こちらは歩いた方のブログ。簡潔明瞭にまとめてあり、遠い土地だけど歩いてみたくなりました。


武蔵野短編集と副題があり、「たまらん坂」、「おたかの道」、「せんげん山」、「そうろう泉園」、「のびどめ用水」、「けやき通り」、「たかはた不動」の短編から構成される。

作者黒井千次は人生のほとんどの時期を武蔵野の面影の残る、国立付近で生活してきたとのこと。疏水、小さな山、坂、庭園、ケヤキ並木、不動尊・・・それぞれの地名が定年間近な小説の主人公に、遠い記憶を呼び覚まし、ふと出歩いた先で、とらえどころのない人と出会い、何十年ぶりかで出向いた先で会いたい人にはするりと逃げられてしまう。

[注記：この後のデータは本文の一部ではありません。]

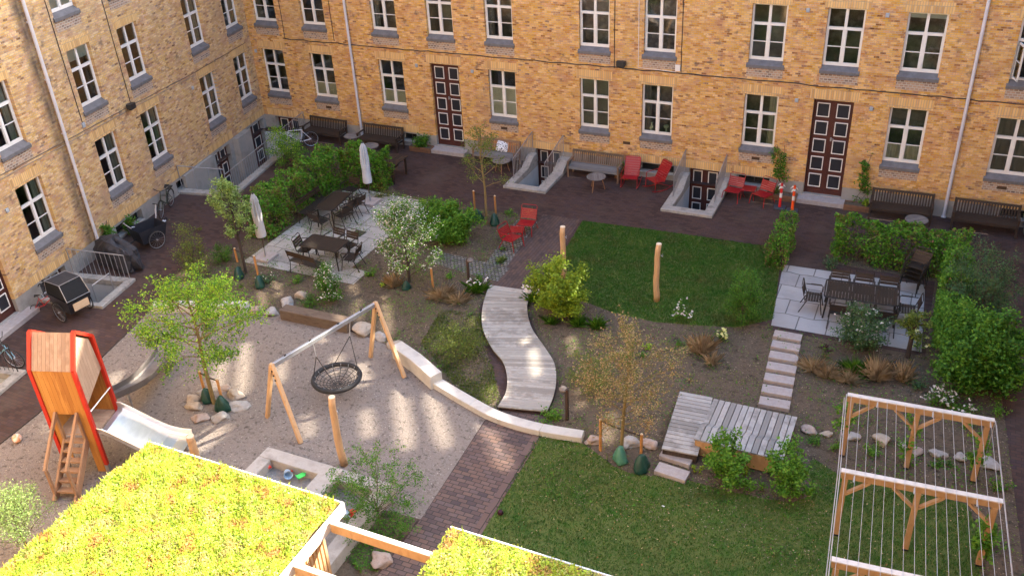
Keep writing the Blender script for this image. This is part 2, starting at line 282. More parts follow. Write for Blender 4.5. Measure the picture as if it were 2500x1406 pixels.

確かなはずの自然だって、長年の間には変わってしまうし、人も同じ場所にはいられない。もう少し違ったやり方をしていればあんな別れはしなくて済んだかもしれない。主人公の心に去来するのは、人生の半分を過ぎてようやくわかる人と人の結びつきのはかなさ。

波乱万丈の筋があるわけではない地味な小説。人はこれを純文学と呼ぶらしいが、人の心の深いところへ降りて行って、声高にはならないつぶやきのようなものを救い上げてくる、そんな小説の数々。久しぶりに普段は感じていないような人の縁の不思議さを思った。

木があって、水の音が聞こえて、駅前には小さな商店街があるような知らない街をフラフラと歩いてみたいなあと、ふと思った。